Leading the DJR and HRT heavyweights at Lakeside in 1997.
Born in the same year that his father ‘Bo’ won the Great Race at Bathurst, Seton has made his own mark on the sport as a driver, team owner and engineer.
He cut his teeth in karts before making the first of his own 26 Bathurst starts as an 18-year-old in 1983 sharing his father’s Ford Capri – a car that remains in the family today.
Seton Jr soon caught his big break with Fred Gibson’s Nissan team and narrowly missed out on a maiden Australian Touring Car Championship crown in a final round thriller in 1987.
Starting Glenn Seton Racing in 1989, Seton fought through tough early years campaigning Ford Sierras but hit the ground running when the V8 formula was introduced in 1993.
He won that year’s ATCC title and scored another in 1997, this time in a trimmed down, single-car effort after the outlawing of cigarette support two years earlier decimated his budget.

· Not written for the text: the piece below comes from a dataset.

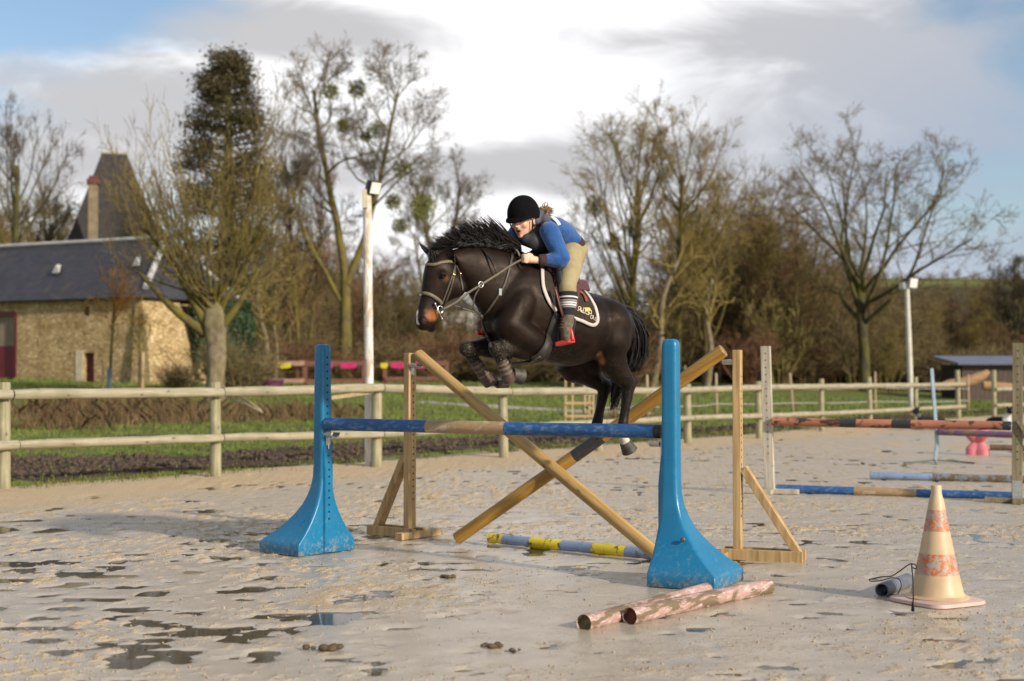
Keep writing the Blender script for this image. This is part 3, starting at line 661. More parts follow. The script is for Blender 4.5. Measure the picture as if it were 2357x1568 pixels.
# ------------------------------------------------------------------ post and rail fence round the arena
RAILW = mat_wood('weathered_round_rail', (0.22, 0.19, 0.125), (0.43, 0.375, 0.27), axis='X', rough=0.75, green=0.35)
POSTW = mat_wood('weathered_round_post', (0.20, 0.18, 0.10), (0.41, 0.365, 0.24), axis='Z', rough=0.75, green=0.5)
def fence_post(T, p, top, rad, lean=(0, 0), mat=POSTW):
    mb = MB(); h = top - p.z
    mb.tube([(0, 0, -0.25), (lean[0] * .5, lean[1] * .5, h * .5), (lean[0], lean[1], h - 0.012), (lean[0], lean[1], h)], [rad * 1.03, rad, rad * .98, rad * .88], 14)
    o = mb.build('post', mat, T, True, 40); o.location = p; return o
def fence_rail(T, a, b, rad, mat=RAILW, half=False):
    a, b = Vector(a), Vector(b); d = b - a; mb = MB(); n = 8; rng = random.Random(a.x * 7 + b.z)
    pts = [(d.length * i / n, rng.uniform(-1, 1) * .006, rng.uniform(-1, 1) * .006) for i in range(n + 1)]
    mb.tube(pts, [rad * .9] + [rad * rng.uniform(.96, 1.04) for _ in range(n - 1)] + [rad * .9], 14)
    o = mb.build('rail', mat, T, True, 40); o.location = a; o.rotation_mode = 'QUATERNION'; o.rotation_quaternion = d.to_track_quat('X', 'Z'); return o
fpix = [(9, 1131, 880, .082), (497, 1101, 880, .080), (866, 1078, 884, .085), (1160, 1056, 892, .082), (1378, 1040, 884, .075), (1583, 1021, 884, .08), (1748, 1010, 878, .075), (1891, 994, 872, .07), (2003, 985, 868, .07), (2108, 975, 868, .075), (2206, 966, 852, .085)]
# rail heights in the picture at each post: (top rail, lower rail)
rpix = [(908, 1025), (903, 1008), (893, 1000), (902, 984), (900, 972), (898, 962), (892, 957), (890, 952), (888, 947), (887, 941), (885, 936)]
fence = empty('rail_fence', (0, 0, 0)); FPTS = []
for x, yb, yt, r in fpix:
    g = gnd(x, yb); p = at(x, yb, g.y); FPTS.append(g)
    fence_post(fence, Vector((g.x, g.y, 0.0)), at(x, yt, g.y).z, r, lean=(random.uniform(-.03, .03), 0))
tow = (-FNOR) * 0.125
def rail_at(i, k, e=0.0):
    g = FPTS[i]; z = at(fpix[i][0], rpix[i][k], g.y - 0.1).z; return Vector((g.x, g.y, z)) + tow + FDIR * e
for k in (0, 1):
    i = 0
    p0 = rail_at(0, k) - (rail_at(1, k) - rail_at(0, k)).normalized() * 3.1
    fence_rail(fence, p0, rail_at(0, k, -.01 + (.12 if k else .02)), .068)
    prev = 0
    for j in range(1, len(fpix)):
        fence_rail(fence, rail_at(j - 1, k, (.012 if j > 1 else .125 if k else .03)), rail_at(j, k, -0.004 if j < len(fpix) - 1 else 0.25), (.071, .062)[k])
g0 = FPTS[0] - FDIR * 3.15
fence_post(fence, Vector((g0.x, g0.y, 0)), 1.35, .08)
tag(fence, 'weathered round post and two-rail fence along the far side of the arena', 'fence')
# the run beyond the gap at the right edge
f2 = empty('rail_fence', (0, 0, 0)); q = []
for x, yb, yt in ((2288, 962, 852), (2343, 958, 868), (2420, 955, 868)):
    g = gnd(x, yb); q.append(g); fence_post(f2, Vector((g.x, g.y, 0)), at(x, yt, g.y).z, .08)
for zt in (0.98, 0.42):
    for i in range(2): fence_rail(f2, q[i] + Vector((0.02, -.11, zt)), q[i + 1] + Vector((0, -.11, zt)), .07)
tag(f2, 'short run of two-rail fence right of the gap, at the picture edge', 'fence')
# loose lath nailed under the top rail and fallen sticks behind
LATH = mat_wood('grey_lath', (0.26, 0.20, 0.11), (0.42, 0.34, 0.2), axis='X')
a, b = at(762, 916, FPTS[2].y - 0.9), at(858, 902, FPTS[2].y - 0.14)
mb = MB(); mb.beam((0, 0, 0), (b - a), .03, .055); o = mb.build('lath', LATH); o.location = a; tag(o, 'thin loose lath slanting under the top rail beside the white mast', 'lath')
for (x0, y0, x1, y1, Y, z0, lb) in ((525, 917, 603, 949, 33, 0, 'pale bare stick lying on the rough grass behind the fence'), (540, 908, 600, 944, 34, 0, 'greyer bare stick leaning beside the pale one on rough grass')):
    a, b = at(x0, y0, Y), at(x1, y1, Y - 2); mb = MB(); mb.tube([(0, 0, 0), (b - a) * .5 + Vector((0, 0, .03)), b - a], [.02, .025, .03], 7); o = mb.build('stick', LATH, None, True); o.location = a; tag(o, lb, 'stick')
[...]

Renamed Ford Tickford Racing in 1999 amid increased Blue oval support, Seton sold the team to English firm Prodrive four years later and, after further changes of ownership, it continues today as Tickford Racing.
Seton drove for the rebranded Ford Performance Racing in 2003 and ’04 and finished runner-up in the Bathurst 1000 on both occasions alongside Craig Lowndes.
A single year with Dick Johnson Racing proved his last as a full-timer, before again climbing the Bathurst podium as co-driver to James Courtney at Stone Brothers Racing in 2006.
His final three Great Race starts came in Holdens, crossing the divide to join the Holden Racing Team for two years from 2007 before bowing out with Kelly Racing in 2010.
Seton is widely regarded as the best driver never to win the Great Race following a series of heartbreaks that included engine failure while leading nine laps from the end in 1995.